> _WRITTEN TASK_: In the listing that follows, the range to quote begins at the line that has "Recreate this scene" and ends after the line that has "COL = S.collection"; quote it verbatim and add nothing.

______

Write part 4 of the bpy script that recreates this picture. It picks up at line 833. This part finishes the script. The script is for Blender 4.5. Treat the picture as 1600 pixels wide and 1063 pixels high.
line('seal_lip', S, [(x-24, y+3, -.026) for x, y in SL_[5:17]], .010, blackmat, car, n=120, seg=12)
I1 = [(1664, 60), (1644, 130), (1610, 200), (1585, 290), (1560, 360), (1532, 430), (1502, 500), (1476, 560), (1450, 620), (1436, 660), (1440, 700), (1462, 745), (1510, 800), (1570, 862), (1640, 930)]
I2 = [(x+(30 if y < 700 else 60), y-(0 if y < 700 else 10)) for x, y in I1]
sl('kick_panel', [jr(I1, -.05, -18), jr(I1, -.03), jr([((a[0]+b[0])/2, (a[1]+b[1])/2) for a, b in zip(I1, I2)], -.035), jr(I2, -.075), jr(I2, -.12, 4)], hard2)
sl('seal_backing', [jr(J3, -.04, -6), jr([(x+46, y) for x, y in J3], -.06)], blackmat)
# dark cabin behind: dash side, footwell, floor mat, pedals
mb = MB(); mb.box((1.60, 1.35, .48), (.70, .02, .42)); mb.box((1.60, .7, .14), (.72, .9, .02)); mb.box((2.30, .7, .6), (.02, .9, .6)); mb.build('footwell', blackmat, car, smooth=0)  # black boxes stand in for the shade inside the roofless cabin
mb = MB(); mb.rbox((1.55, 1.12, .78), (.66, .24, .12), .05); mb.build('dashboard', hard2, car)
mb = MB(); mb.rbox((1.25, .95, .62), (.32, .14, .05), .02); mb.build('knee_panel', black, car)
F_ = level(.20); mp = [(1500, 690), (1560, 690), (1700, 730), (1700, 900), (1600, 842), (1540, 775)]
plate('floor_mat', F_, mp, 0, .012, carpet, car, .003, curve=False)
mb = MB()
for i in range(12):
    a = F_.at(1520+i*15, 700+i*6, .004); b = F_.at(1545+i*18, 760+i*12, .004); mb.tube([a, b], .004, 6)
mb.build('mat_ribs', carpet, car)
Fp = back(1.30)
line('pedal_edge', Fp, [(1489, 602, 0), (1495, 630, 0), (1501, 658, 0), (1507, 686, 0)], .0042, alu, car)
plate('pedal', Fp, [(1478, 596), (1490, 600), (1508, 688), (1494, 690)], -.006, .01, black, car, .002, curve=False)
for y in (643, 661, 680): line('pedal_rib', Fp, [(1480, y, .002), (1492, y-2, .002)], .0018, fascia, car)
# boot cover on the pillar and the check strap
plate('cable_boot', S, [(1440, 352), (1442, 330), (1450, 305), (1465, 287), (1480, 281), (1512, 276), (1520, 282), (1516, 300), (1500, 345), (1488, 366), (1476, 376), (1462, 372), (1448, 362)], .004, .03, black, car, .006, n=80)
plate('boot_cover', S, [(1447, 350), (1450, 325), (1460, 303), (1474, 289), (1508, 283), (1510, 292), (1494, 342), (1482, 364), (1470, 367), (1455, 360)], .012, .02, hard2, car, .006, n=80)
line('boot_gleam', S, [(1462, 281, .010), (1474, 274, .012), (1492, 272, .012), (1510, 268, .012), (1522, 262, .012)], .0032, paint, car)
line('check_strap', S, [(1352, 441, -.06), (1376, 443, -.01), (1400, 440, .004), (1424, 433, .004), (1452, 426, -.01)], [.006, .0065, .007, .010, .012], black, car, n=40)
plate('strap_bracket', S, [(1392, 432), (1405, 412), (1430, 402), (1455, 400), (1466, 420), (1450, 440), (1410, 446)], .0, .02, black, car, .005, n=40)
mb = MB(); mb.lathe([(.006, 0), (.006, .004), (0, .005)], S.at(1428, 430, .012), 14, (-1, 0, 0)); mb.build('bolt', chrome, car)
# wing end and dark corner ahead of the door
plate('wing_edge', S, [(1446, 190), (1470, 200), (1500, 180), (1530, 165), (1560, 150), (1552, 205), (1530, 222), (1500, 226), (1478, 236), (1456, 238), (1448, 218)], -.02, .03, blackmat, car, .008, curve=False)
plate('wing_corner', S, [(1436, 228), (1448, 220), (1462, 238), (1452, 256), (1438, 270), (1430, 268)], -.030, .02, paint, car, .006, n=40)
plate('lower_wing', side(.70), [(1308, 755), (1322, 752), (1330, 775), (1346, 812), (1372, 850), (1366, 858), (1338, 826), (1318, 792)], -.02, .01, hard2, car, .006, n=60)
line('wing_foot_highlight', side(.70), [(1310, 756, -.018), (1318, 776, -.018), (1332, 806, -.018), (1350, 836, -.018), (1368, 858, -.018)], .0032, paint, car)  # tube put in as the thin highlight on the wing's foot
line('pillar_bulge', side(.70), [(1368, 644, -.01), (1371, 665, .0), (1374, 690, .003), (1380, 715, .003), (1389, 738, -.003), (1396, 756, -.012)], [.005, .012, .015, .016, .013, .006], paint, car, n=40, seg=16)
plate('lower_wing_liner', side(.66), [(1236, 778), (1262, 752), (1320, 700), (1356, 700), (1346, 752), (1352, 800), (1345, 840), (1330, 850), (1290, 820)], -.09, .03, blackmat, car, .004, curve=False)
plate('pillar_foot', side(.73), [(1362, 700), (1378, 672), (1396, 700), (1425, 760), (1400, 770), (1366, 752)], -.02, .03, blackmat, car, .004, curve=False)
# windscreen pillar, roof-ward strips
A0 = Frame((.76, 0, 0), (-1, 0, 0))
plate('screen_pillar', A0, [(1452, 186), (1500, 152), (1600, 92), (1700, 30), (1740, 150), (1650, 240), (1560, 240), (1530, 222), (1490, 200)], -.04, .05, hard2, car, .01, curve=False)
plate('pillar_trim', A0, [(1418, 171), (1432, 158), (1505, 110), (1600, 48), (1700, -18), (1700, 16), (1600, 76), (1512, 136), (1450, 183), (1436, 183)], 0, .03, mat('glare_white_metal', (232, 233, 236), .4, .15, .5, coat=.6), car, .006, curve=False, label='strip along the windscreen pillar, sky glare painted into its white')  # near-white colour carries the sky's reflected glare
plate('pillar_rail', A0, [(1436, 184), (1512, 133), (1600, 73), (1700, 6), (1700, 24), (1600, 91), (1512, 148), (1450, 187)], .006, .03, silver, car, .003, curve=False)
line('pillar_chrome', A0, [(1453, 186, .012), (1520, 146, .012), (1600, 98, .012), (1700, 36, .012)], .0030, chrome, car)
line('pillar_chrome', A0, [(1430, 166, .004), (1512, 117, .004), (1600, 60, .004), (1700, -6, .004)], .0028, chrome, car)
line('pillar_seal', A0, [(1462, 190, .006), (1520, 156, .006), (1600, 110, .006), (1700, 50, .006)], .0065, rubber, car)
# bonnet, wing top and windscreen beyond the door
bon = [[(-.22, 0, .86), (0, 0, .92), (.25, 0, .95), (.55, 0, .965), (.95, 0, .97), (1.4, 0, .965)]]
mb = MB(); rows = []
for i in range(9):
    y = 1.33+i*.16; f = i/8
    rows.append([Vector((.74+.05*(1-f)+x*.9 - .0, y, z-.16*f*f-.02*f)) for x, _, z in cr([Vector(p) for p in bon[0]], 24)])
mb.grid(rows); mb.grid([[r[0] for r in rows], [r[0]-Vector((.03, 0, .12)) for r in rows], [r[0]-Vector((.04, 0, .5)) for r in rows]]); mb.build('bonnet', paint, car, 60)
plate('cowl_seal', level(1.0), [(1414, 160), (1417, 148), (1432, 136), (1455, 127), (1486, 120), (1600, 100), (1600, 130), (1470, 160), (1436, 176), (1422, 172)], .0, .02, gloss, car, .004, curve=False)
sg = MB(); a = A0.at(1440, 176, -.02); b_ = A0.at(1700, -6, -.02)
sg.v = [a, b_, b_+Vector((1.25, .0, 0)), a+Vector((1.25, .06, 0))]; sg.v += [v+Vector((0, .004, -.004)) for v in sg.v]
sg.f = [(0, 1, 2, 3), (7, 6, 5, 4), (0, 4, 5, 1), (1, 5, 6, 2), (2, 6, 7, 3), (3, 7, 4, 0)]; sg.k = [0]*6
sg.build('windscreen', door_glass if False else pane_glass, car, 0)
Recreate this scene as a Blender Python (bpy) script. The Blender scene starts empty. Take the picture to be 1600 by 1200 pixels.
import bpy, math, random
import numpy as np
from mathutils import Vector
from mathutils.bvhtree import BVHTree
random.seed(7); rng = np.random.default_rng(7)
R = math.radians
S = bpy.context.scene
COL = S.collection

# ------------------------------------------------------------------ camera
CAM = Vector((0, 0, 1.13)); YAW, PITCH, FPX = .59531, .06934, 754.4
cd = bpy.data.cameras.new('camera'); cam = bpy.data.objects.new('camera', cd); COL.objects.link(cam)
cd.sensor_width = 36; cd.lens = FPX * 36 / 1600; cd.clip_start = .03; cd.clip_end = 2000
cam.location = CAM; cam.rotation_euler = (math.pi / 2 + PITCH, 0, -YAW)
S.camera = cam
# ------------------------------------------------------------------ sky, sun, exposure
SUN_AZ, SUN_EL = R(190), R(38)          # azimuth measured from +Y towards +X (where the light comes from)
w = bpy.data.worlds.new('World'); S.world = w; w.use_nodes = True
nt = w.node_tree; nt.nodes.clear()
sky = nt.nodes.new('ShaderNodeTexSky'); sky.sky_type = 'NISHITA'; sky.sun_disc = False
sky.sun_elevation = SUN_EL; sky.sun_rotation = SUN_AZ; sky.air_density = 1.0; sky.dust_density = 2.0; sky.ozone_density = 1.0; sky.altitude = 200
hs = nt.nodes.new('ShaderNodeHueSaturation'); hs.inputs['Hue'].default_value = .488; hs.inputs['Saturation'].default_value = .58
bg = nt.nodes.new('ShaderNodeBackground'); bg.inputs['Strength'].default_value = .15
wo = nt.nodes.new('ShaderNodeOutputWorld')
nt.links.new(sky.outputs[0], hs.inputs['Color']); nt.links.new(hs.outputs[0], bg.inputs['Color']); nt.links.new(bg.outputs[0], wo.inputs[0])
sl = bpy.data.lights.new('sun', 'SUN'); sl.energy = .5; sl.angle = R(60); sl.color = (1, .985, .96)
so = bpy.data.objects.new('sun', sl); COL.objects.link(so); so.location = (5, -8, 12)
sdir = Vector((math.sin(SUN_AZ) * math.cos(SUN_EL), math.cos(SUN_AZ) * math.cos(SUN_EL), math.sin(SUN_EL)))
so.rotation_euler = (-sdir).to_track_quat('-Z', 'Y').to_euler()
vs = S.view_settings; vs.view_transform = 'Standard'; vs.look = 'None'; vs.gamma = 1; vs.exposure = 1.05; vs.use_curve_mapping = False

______

> _EXERCISE ANSWER_:
Recreate this scene as a Blender Python (bpy) script. The Blender scene starts empty. Take the picture to be 1600 by 1200 pixels.
import bpy, math, random
import numpy as np
from mathutils import Vector
from mathutils.bvhtree import BVHTree
random.seed(7); rng = np.random.default_rng(7)
R = math.radians
S = bpy.context.scene
COL = S.collection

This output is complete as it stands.